> [Supplied data]:
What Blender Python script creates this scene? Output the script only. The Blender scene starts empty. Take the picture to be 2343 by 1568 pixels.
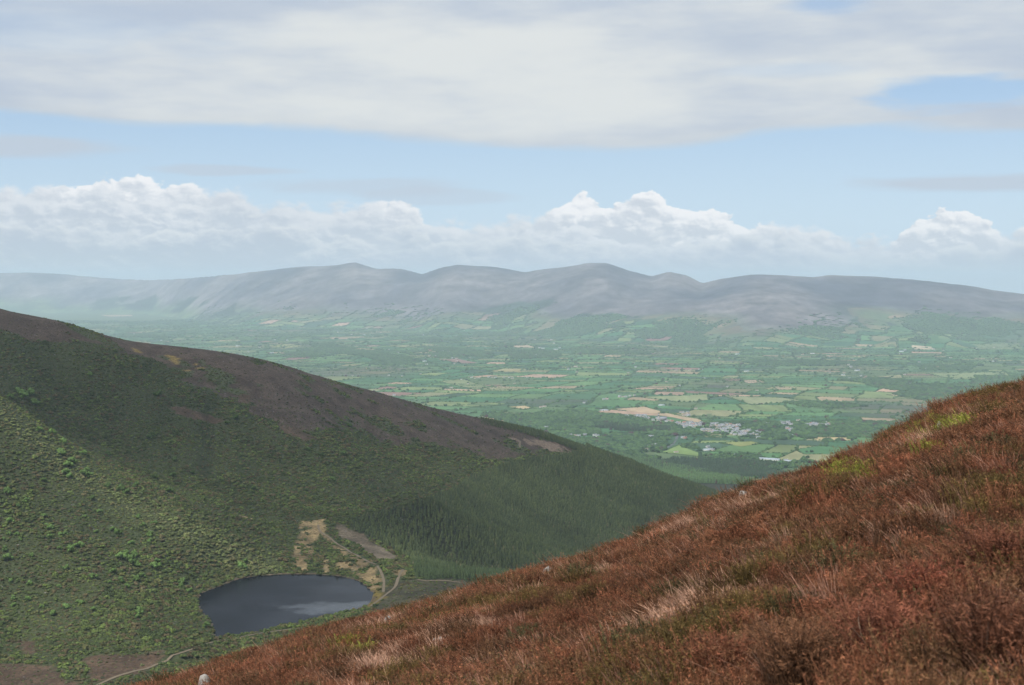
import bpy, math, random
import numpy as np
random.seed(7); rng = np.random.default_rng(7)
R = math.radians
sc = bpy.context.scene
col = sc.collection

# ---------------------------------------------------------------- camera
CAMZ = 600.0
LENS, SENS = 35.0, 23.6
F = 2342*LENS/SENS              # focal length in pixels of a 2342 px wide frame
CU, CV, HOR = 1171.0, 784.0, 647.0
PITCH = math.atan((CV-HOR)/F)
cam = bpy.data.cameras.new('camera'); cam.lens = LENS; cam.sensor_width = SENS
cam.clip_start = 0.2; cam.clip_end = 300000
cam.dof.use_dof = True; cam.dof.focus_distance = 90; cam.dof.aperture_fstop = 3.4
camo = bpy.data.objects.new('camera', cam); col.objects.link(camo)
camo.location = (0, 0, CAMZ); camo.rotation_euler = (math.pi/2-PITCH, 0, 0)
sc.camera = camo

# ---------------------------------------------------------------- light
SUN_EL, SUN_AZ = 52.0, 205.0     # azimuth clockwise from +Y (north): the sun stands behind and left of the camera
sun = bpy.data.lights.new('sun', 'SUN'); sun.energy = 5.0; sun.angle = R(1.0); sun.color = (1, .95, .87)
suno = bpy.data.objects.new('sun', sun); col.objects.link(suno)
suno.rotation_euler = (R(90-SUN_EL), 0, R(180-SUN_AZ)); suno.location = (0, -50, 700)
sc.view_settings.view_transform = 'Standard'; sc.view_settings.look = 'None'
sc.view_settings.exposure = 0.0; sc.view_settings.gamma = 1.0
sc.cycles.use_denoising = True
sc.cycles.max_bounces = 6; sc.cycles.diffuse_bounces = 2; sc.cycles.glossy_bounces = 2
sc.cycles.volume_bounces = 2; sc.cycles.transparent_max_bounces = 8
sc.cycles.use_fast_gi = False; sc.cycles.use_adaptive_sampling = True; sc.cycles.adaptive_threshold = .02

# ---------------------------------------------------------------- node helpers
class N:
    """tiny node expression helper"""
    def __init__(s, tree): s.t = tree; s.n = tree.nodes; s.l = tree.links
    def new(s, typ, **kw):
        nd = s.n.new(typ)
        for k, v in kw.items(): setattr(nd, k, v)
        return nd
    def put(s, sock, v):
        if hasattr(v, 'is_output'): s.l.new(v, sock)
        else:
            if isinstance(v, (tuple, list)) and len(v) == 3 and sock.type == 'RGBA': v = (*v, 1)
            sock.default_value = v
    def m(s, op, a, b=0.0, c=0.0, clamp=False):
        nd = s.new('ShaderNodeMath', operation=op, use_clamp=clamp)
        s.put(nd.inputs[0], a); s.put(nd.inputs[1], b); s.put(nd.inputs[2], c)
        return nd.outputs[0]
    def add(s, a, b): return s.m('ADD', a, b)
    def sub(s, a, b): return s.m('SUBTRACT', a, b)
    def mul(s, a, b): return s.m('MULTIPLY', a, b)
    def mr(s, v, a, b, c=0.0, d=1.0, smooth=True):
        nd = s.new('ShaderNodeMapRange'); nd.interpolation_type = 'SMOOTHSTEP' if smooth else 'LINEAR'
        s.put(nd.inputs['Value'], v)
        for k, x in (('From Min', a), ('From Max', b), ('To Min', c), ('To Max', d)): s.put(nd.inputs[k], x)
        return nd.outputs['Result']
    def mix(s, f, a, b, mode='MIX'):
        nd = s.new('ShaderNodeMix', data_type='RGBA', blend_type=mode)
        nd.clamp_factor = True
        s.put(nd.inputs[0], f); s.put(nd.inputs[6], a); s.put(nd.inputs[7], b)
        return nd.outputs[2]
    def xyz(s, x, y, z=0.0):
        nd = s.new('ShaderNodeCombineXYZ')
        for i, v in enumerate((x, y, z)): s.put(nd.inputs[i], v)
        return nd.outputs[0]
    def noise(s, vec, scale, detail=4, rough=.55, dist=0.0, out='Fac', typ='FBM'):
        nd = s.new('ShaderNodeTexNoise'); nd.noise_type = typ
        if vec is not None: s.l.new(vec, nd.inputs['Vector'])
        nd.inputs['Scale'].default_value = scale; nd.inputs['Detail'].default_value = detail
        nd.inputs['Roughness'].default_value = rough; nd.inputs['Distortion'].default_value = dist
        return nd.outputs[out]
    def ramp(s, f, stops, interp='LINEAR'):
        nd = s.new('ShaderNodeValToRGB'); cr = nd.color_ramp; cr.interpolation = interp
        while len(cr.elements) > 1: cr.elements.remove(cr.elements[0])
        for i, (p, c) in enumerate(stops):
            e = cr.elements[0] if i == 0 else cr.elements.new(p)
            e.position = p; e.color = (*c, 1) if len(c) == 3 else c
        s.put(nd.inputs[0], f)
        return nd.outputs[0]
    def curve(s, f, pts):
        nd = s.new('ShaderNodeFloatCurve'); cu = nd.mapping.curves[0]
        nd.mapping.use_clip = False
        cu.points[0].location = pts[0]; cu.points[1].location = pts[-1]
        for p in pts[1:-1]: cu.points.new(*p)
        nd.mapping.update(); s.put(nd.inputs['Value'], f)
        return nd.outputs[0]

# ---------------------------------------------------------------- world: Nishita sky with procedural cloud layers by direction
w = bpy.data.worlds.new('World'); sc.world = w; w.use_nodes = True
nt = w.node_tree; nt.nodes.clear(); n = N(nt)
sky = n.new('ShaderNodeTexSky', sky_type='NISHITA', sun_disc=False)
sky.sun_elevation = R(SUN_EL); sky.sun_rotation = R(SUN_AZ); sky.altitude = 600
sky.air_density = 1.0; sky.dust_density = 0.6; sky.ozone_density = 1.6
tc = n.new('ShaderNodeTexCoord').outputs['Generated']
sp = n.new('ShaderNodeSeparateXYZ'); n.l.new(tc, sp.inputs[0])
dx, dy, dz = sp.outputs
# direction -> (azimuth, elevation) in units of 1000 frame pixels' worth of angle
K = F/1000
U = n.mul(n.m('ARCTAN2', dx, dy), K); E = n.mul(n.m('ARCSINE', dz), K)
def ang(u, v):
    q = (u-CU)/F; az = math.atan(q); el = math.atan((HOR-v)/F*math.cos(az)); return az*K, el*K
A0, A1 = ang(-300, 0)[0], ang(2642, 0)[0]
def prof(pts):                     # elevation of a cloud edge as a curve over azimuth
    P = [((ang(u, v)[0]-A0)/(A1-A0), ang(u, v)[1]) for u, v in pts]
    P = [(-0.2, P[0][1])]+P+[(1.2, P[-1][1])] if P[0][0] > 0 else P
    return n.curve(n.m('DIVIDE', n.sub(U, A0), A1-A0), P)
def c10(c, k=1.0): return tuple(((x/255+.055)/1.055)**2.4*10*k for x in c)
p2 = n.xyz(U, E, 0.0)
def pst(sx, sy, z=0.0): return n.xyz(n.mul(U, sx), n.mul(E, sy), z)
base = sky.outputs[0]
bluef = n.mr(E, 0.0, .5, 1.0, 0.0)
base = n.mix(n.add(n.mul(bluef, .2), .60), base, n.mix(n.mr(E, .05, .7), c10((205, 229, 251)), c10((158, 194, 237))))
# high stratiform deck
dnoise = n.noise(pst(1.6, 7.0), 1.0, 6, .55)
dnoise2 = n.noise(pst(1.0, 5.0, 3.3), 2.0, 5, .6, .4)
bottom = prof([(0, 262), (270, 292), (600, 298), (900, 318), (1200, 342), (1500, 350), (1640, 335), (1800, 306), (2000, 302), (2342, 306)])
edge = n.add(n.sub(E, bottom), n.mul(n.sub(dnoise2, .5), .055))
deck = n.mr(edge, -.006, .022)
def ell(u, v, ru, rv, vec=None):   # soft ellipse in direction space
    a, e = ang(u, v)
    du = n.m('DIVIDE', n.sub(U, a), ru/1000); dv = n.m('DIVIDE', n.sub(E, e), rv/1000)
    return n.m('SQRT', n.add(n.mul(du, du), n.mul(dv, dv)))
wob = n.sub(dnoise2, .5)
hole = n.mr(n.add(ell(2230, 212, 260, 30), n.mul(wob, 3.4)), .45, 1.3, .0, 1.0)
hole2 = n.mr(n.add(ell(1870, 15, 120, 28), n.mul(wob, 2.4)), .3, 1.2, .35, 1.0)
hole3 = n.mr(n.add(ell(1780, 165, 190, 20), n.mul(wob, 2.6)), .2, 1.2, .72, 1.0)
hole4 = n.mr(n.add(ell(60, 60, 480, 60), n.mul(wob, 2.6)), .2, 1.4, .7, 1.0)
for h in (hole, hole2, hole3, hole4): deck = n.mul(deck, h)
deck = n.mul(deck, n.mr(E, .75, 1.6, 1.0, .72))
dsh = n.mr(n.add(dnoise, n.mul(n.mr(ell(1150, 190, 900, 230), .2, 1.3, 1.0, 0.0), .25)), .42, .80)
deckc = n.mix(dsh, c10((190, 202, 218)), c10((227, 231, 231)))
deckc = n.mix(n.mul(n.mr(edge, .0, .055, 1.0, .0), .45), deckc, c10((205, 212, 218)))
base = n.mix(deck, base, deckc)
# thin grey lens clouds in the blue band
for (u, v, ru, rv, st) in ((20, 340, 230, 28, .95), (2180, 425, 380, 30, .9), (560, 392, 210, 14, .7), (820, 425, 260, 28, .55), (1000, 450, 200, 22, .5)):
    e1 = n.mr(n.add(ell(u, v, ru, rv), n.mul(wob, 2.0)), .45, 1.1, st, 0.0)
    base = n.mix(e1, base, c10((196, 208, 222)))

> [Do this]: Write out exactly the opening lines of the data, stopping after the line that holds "sc.camera = camo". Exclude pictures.

> [Correct result]:
What Blender Python script creates this scene? Output the script only. The Blender scene starts empty. Take the picture to be 2343 by 1568 pixels.
import bpy, math, random
import numpy as np
random.seed(7); rng = np.random.default_rng(7)
R = math.radians
sc = bpy.context.scene
col = sc.collection

# ---------------------------------------------------------------- camera
CAMZ = 600.0
LENS, SENS = 35.0, 23.6
F = 2342*LENS/SENS              # focal length in pixels of a 2342 px wide frame
CU, CV, HOR = 1171.0, 784.0, 647.0
PITCH = math.atan((CV-HOR)/F)
cam = bpy.data.cameras.new('camera'); cam.lens = LENS; cam.sensor_width = SENS
cam.clip_start = 0.2; cam.clip_end = 300000
cam.dof.use_dof = True; cam.dof.focus_distance = 90; cam.dof.aperture_fstop = 3.4
camo = bpy.data.objects.new('camera', cam); col.objects.link(camo)
camo.location = (0, 0, CAMZ); camo.rotation_euler = (math.pi/2-PITCH, 0, 0)
sc.camera = camo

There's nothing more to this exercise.